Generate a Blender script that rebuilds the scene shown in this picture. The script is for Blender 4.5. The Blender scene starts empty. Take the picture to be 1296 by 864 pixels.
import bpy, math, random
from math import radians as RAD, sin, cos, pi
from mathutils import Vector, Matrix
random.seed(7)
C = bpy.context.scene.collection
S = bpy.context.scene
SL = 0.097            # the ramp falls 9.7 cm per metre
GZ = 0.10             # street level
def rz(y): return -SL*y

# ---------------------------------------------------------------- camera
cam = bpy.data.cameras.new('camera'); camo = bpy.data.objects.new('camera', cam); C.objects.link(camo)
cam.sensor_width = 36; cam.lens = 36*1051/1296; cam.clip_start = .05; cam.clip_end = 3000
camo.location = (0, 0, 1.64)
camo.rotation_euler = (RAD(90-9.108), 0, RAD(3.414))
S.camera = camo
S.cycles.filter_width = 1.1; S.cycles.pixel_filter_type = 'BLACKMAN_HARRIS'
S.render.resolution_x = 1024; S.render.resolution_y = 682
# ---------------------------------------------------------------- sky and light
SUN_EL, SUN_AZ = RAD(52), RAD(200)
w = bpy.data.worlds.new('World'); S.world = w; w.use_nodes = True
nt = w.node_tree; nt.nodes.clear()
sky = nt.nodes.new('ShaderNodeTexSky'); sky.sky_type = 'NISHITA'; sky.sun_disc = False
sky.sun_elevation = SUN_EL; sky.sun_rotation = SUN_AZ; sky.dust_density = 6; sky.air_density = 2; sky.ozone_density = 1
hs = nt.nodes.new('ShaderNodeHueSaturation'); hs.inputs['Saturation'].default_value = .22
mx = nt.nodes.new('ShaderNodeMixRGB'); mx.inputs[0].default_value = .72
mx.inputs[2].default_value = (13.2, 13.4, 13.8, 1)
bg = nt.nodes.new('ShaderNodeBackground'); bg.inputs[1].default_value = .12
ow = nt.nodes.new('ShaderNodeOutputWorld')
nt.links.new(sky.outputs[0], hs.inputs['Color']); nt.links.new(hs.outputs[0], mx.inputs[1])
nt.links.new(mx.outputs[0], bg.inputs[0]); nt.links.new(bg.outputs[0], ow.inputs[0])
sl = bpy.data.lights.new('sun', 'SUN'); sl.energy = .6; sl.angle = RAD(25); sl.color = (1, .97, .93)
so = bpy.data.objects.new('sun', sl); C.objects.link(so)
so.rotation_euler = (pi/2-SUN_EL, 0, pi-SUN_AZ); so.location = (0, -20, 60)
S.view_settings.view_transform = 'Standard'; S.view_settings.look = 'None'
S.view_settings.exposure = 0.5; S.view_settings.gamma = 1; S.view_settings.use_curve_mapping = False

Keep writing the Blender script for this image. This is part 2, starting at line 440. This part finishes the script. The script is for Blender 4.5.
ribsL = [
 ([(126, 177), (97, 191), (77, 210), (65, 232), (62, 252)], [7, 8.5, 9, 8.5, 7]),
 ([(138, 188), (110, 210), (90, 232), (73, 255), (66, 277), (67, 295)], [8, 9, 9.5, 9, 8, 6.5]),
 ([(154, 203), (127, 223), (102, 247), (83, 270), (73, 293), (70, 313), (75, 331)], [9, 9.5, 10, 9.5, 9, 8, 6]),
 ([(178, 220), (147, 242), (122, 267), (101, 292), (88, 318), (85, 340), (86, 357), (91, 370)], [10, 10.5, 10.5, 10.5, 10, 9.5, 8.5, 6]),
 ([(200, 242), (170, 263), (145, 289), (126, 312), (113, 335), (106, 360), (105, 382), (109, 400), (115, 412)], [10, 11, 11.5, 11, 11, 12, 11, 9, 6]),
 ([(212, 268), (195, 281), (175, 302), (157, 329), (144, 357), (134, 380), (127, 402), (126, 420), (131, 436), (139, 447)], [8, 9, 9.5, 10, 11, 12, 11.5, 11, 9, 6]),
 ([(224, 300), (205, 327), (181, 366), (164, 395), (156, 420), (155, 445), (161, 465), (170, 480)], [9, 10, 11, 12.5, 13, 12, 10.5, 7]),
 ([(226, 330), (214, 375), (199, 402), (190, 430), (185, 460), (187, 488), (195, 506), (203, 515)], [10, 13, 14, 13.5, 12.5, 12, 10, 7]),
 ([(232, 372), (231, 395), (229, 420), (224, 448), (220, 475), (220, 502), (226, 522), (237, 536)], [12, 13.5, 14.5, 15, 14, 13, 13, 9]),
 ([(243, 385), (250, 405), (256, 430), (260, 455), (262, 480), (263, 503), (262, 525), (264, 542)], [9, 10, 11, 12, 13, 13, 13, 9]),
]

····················

Requirement :: Extract the data exactly as given.

Solved problem ::
Generate a Blender script that rebuilds the scene shown in this picture. The script is for Blender 4.5. The Blender scene starts empty. Take the picture to be 1296 by 864 pixels.
import bpy, math, random
from math import radians as RAD, sin, cos, pi
from mathutils import Vector, Matrix
random.seed(7)
C = bpy.context.scene.collection
S = bpy.context.scene
SL = 0.097            # the ramp falls 9.7 cm per metre
GZ = 0.10             # street level
def rz(y): return -SL*y

# ---------------------------------------------------------------- camera
cam = bpy.data.cameras.new('camera'); camo = bpy.data.objects.new('camera', cam); C.objects.link(camo)
cam.sensor_width = 36; cam.lens = 36*1051/1296; cam.clip_start = .05; cam.clip_end = 3000
camo.location = (0, 0, 1.64)
camo.rotation_euler = (RAD(90-9.108), 0, RAD(3.414))
S.camera = camo
S.cycles.filter_width = 1.1; S.cycles.pixel_filter_type = 'BLACKMAN_HARRIS'
S.render.resolution_x = 1024; S.render.resolution_y = 682
# ---------------------------------------------------------------- sky and light
SUN_EL, SUN_AZ = RAD(52), RAD(200)
w = bpy.data.worlds.new('World'); S.world = w; w.use_nodes = True
nt = w.node_tree; nt.nodes.clear()
sky = nt.nodes.new('ShaderNodeTexSky'); sky.sky_type = 'NISHITA'; sky.sun_disc = False
sky.sun_elevation = SUN_EL; sky.sun_rotation = SUN_AZ; sky.dust_density = 6; sky.air_density = 2; sky.ozone_density = 1
hs = nt.nodes.new('ShaderNodeHueSaturation'); hs.inputs['Saturation'].default_value = .22
mx = nt.nodes.new('ShaderNodeMixRGB'); mx.inputs[0].default_value = .72
mx.inputs[2].default_value = (13.2, 13.4, 13.8, 1)
bg = nt.nodes.new('ShaderNodeBackground'); bg.inputs[1].default_value = .12
ow = nt.nodes.new('ShaderNodeOutputWorld')
nt.links.new(sky.outputs[0], hs.inputs['Color']); nt.links.new(hs.outputs[0], mx.inputs[1])
nt.links.new(mx.outputs[0], bg.inputs[0]); nt.links.new(bg.outputs[0], ow.inputs[0])
sl = bpy.data.lights.new('sun', 'SUN'); sl.energy = .6; sl.angle = RAD(25); sl.color = (1, .97, .93)
so = bpy.data.objects.new('sun', sl); C.objects.link(so)
so.rotation_euler = (pi/2-SUN_EL, 0, pi-SUN_AZ); so.location = (0, -20, 60)
S.view_settings.view_transform = 'Standard'; S.view_settings.look = 'None'
S.view_settings.exposure = 0.5; S.view_settings.gamma = 1; S.view_settings.use_curve_mapping = False

Keep writing the Blender script for this image. This is part 2, starting at line 440. This part finishes the script. The script is for Blender 4.5.
ribsL = [
 ([(126, 177), (97, 191), (77, 210), (65, 232), (62, 252)], [7, 8.5, 9, 8.5, 7]),
 ([(138, 188), (110, 210), (90, 232), (73, 255), (66, 277), (67, 295)], [8, 9, 9.5, 9, 8, 6.5]),
 ([(154, 203), (127, 223), (102, 247), (83, 270), (73, 293), (70, 313), (75, 331)], [9, 9.5, 10, 9.5, 9, 8, 6]),
 ([(178, 220), (147, 242), (122, 267), (101, 292), (88, 318), (85, 340), (86, 357), (91, 370)], [10, 10.5, 10.5, 10.5, 10, 9.5, 8.5, 6]),
 ([(200, 242), (170, 263), (145, 289), (126, 312), (113, 335), (106, 360), (105, 382), (109, 400), (115, 412)], [10, 11, 11.5, 11, 11, 12, 11, 9, 6]),
 ([(212, 268), (195, 281), (175, 302), (157, 329), (144, 357), (134, 380), (127, 402), (126, 420), (131, 436), (139, 447)], [8, 9, 9.5, 10, 11, 12, 11.5, 11, 9, 6]),
 ([(224, 300), (205, 327), (181, 366), (164, 395), (156, 420), (155, 445), (161, 465), (170, 480)], [9, 10, 11, 12.5, 13, 12, 10.5, 7]),
 ([(226, 330), (214, 375), (199, 402), (190, 430), (185, 460), (187, 488), (195, 506), (203, 515)], [10, 13, 14, 13.5, 12.5, 12, 10, 7]),
 ([(232, 372), (231, 395), (229, 420), (224, 448), (220, 475), (220, 502), (226, 522), (237, 536)], [12, 13.5, 14.5, 15, 14, 13, 13, 9]),
 ([(243, 385), (250, 405), (256, 430), (260, 455), (262, 480), (263, 503), (262, 525), (264, 542)], [9, 10, 11, 12, 13, 13, 13, 9]),
]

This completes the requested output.